Un rapide calcul nous apprend donc que les "non-demandeurs" d'emploi sont au nombre de 267.962. Qui ne sont pas repris dans les statistiques officielles du chômage, lesquelles se basent sur le nombre de demandeurs d'emplois, c'est-à-dire, toujours d'après le tableau :

- les chômeurs complets indemnisés

- les "autres inscrits obligatoires". Ce sont les chômeurs suspendus temporairement de leurs droits aux allocations et les jeunes en période d'attente.

- les demandeurs d'emplois incrits librement (demanderus d'emploi qui ne perçoivent pas d'allocations).


Seuls les premiers bénéficient d'une allocation de chômage, mais les trois groupes sont considérés comme "chômeurs" pour les statistiques. La moyenne de l'année 2004 les met au nombre de 576.612. J'ai bien dit la moyenne. Comme le chômage est en augmentation, l'utilisation de la moyenne permet de donner à la situation un air un peu moins dramatique. Si nous prenons les chiffres de décembre 2004, on monte à 595.454 chômeurs.

Voilà. Nous avons à présent une idée de la base de calcul du taux de chômage et du premier mensonge statistique perpétré par l'Etat. Officiellement, en 2004, les chômeurs étaient donc en moyenne 576.612, mais 253.513 personnes n'ont pas été considérées comme de véritables "chômeurs" sous prétexte qu'elles ne sont plus demandeuses d'emploi.

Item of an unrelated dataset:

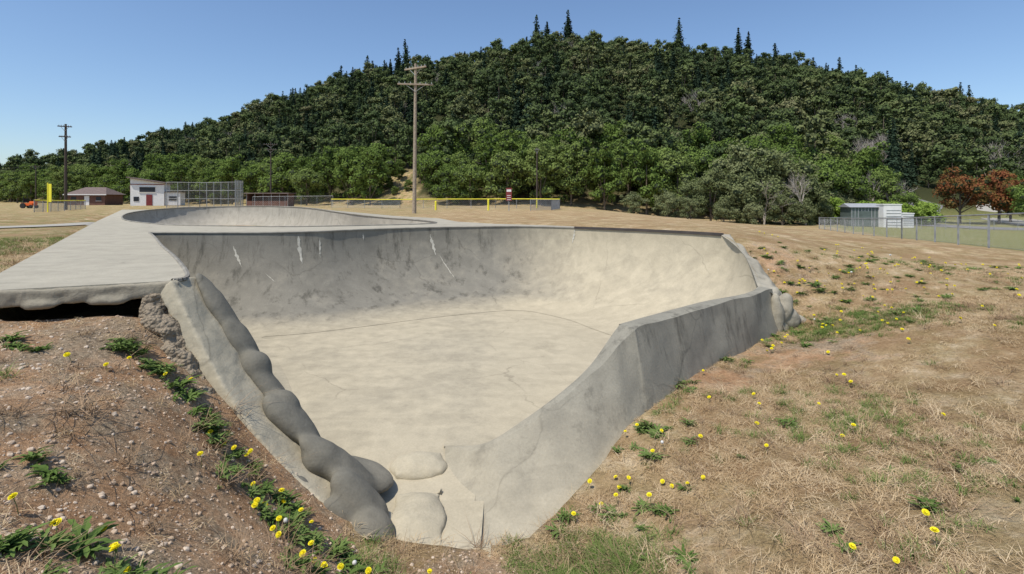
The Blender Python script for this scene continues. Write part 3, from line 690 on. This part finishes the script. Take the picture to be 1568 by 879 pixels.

Pour nous rapprocher de la vérité, il nous faudrait donc compter 830.125 sans-emploi dans notre beau royaume fritier. Plutôt inquiétant, non ? Hélas, nous ne sommes pas au bout de nos surprises ! Dans la prochaine chronique, nous achèverons de décortiquer les statistiques et de mettre à nu les mensonges officiels.

4 Commentaires:

Blogger Constantin a écrit...

Voilà qui ne me surprend guère. Avec une réalité aussi lugubre, la tentation est grande pour nos Etats d'endormir le bon peuple.

15/5/05 12:01  
Blogger Constantin a écrit...

Il me semble que la Belgique a vers la même époque dévié des définitions BIT vers quelque chose de similaire. Avez-vous déjà remarqué cette tendance, qui semble aller croissant, des politiciens belges à imiter les "bonnes idées" des politiciens français et vice-versa ?

15/5/05 13:15  
Anonymous Anonyme a écrit...

Bonjour,

faîtes attention, en France lorsqu'on désigne le % de chomeurs on parle de la population active, ie celle en état de travailler (vous ecluez les enfants, les retraités...).

IL y a ainsi en Fr 11% de chômeurs, soit 11% de la population active.
Il y a en fait d'après les chiffres oficiels 2.500.000 chomeurs. soit en réalité un peu plus de 4% de la population totale.

Alors ne confondez pas population et population active !

P.S : félicitations pour ce blog !

15/5/05 13:47  
Blogger Constantin a écrit...

Bonjour, cher anonyme,

Vous venez involontairement de dévoiler le sujet de la prochaine chronique, laquelle traitera en effet de la confusion, sciemment entretenue par nos édiles, entre "population", "population active" et "population en âge de travailler".

A cette occasion, nous recalculerons un "taux de chômage" qui reflète un peu mieux la triste réalité.

Rendez-vous d'ici quelques jours, donc, et merci de vos encouragements.